** Start of DATASET CONTENT **

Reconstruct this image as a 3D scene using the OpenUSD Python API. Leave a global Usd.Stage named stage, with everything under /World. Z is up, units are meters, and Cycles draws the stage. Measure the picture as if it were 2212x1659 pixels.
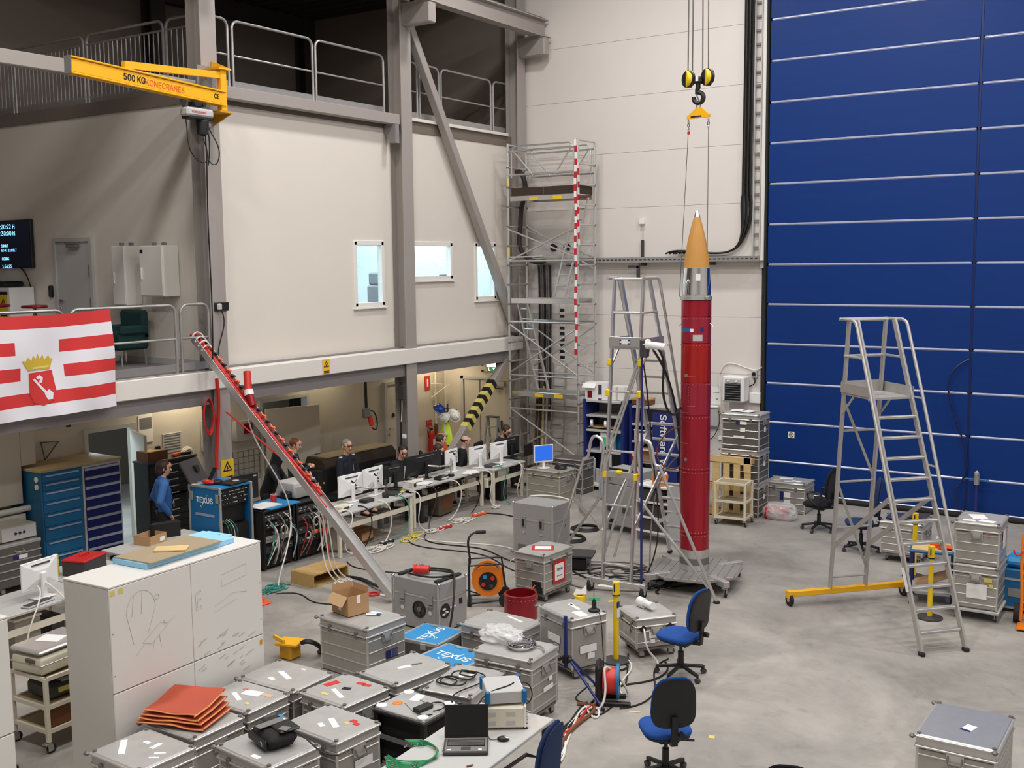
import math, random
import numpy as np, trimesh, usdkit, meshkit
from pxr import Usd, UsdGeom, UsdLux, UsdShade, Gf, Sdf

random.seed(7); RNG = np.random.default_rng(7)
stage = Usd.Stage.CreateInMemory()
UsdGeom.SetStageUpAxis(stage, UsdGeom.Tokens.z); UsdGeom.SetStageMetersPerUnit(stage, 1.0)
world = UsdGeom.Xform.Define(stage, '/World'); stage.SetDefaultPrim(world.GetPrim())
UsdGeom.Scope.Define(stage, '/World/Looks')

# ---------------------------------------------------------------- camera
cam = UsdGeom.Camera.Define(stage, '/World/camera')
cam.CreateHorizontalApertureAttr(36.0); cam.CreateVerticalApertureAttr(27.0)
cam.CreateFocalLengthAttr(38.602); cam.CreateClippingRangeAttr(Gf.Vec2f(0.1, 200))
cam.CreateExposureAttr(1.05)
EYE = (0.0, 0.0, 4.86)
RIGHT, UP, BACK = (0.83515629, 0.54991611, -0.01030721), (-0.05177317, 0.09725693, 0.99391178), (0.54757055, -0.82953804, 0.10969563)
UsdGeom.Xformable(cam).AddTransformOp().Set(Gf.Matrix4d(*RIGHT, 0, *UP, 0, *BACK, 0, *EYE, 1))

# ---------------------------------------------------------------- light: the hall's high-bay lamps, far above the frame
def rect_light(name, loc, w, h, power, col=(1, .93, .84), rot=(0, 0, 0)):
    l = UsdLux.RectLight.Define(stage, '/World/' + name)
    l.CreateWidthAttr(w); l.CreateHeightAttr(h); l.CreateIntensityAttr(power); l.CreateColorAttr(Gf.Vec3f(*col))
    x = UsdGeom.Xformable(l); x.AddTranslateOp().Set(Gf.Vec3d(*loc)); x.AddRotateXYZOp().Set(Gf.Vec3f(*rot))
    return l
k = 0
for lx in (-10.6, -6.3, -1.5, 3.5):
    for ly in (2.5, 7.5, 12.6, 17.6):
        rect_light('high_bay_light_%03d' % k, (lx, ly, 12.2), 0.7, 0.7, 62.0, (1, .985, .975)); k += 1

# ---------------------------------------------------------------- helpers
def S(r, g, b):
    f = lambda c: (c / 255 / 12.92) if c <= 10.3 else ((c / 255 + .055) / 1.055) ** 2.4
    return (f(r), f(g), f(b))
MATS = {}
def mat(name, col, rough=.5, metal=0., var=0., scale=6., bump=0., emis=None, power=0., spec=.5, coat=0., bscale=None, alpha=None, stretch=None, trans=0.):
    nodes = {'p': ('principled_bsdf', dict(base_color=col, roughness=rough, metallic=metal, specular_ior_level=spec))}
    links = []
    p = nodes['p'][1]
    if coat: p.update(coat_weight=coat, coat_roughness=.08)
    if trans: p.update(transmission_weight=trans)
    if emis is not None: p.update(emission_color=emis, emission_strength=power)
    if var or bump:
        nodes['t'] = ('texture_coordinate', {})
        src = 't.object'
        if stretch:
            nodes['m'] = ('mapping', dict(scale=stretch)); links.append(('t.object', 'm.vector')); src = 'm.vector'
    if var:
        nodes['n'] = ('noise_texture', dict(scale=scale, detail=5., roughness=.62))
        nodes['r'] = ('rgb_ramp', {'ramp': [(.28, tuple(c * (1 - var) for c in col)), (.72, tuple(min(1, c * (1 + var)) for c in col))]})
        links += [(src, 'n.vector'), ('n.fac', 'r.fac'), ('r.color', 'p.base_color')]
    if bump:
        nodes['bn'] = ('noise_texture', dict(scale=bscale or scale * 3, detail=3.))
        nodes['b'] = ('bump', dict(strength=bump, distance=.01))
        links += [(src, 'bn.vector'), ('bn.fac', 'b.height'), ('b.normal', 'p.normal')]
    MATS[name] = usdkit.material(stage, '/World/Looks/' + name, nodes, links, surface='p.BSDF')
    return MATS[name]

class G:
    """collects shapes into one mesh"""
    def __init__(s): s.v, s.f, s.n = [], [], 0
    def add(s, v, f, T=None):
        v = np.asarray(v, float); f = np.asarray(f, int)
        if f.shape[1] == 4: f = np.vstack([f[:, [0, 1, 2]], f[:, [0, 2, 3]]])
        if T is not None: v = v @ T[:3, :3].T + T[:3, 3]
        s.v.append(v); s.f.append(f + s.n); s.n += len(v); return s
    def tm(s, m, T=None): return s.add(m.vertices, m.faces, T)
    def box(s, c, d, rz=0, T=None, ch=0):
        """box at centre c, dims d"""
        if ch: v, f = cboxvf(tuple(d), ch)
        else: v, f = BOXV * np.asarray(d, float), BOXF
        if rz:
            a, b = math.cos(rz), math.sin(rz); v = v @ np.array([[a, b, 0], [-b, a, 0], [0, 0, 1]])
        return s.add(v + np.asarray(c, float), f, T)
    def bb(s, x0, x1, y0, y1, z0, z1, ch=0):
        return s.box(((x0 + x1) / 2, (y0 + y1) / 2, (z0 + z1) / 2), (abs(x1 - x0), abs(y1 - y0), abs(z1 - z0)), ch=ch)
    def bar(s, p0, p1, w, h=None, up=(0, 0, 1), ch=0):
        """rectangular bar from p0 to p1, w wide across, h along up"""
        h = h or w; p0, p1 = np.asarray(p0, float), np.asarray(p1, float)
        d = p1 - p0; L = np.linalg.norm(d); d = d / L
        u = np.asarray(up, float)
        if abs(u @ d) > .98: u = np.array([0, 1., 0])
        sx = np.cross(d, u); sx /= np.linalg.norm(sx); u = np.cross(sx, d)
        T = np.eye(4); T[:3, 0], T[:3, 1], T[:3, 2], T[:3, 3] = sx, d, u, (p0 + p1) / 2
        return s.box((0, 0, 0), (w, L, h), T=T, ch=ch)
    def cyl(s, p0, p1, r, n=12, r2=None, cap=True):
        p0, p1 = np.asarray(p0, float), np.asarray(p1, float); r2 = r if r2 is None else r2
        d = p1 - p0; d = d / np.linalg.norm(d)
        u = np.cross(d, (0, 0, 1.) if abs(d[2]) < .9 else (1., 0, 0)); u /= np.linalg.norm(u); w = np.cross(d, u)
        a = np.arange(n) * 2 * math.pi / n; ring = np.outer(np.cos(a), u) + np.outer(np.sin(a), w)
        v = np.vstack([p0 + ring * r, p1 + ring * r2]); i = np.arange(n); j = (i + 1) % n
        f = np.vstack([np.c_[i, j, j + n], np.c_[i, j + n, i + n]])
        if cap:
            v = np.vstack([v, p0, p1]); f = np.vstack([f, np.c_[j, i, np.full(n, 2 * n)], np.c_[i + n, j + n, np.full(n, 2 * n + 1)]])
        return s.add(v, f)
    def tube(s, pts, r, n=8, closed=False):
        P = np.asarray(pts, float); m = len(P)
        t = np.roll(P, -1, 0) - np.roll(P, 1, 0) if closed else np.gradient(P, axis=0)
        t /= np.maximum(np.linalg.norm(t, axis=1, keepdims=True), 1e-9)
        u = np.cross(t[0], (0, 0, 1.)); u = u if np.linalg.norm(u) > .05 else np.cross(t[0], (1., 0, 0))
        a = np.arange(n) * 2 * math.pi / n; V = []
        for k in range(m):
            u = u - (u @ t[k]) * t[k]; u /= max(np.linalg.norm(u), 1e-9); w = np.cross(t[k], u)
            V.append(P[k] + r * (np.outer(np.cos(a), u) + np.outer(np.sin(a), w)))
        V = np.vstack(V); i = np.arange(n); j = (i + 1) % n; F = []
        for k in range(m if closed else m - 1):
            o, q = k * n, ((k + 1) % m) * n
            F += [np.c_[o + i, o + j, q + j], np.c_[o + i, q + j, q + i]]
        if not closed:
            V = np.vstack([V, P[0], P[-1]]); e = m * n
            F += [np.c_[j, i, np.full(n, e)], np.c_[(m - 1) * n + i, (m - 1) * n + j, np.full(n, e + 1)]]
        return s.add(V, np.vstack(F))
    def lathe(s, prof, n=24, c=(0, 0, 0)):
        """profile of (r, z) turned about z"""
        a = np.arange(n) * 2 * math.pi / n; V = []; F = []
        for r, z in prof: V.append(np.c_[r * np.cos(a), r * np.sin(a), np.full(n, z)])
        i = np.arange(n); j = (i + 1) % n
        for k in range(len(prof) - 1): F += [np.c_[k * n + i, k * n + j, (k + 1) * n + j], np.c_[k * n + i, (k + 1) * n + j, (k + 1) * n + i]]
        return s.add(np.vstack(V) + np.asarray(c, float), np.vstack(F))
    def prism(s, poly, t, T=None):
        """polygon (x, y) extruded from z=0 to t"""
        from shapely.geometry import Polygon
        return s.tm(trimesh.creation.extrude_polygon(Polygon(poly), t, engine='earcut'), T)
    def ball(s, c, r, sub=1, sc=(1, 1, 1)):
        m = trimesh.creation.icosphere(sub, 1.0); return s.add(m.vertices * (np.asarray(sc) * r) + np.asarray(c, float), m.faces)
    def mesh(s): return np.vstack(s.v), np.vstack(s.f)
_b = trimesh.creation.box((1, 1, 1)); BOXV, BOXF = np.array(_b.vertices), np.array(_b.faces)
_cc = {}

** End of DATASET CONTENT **
** Start of DATASET CONTENT **

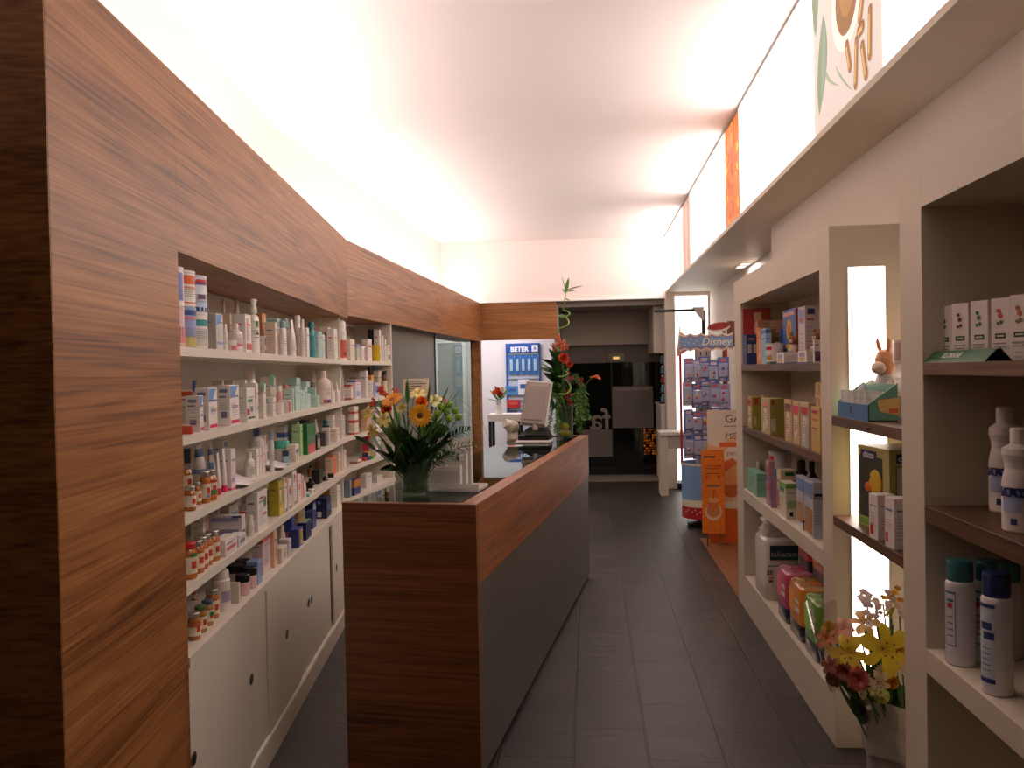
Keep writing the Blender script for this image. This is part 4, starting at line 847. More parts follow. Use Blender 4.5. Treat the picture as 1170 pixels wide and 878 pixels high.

** End of DATASET CONTENT **
** Start of DATASET CONTENT **

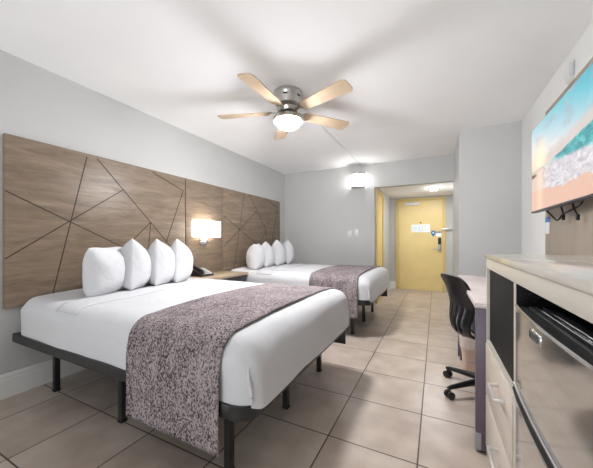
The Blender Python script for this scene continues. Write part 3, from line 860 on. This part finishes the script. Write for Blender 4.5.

** End of DATASET CONTENT **

■ TASK OBJECTIVE
Copy in full each line that holds the word "Python".

■ SOLUTION TO THE EXERCISE
Reconstruct this image as a 3D scene using the OpenUSD Python API. Leave a global Usd.Stage named stage, with everything under /World. Z is up, units are meters, and Cycles draws the stage. Measure the picture as if it were 2212x1659 pixels.
The Blender Python script for this scene continues. Write part 3, from line 860 on. This part finishes the script. Write for Blender 4.5.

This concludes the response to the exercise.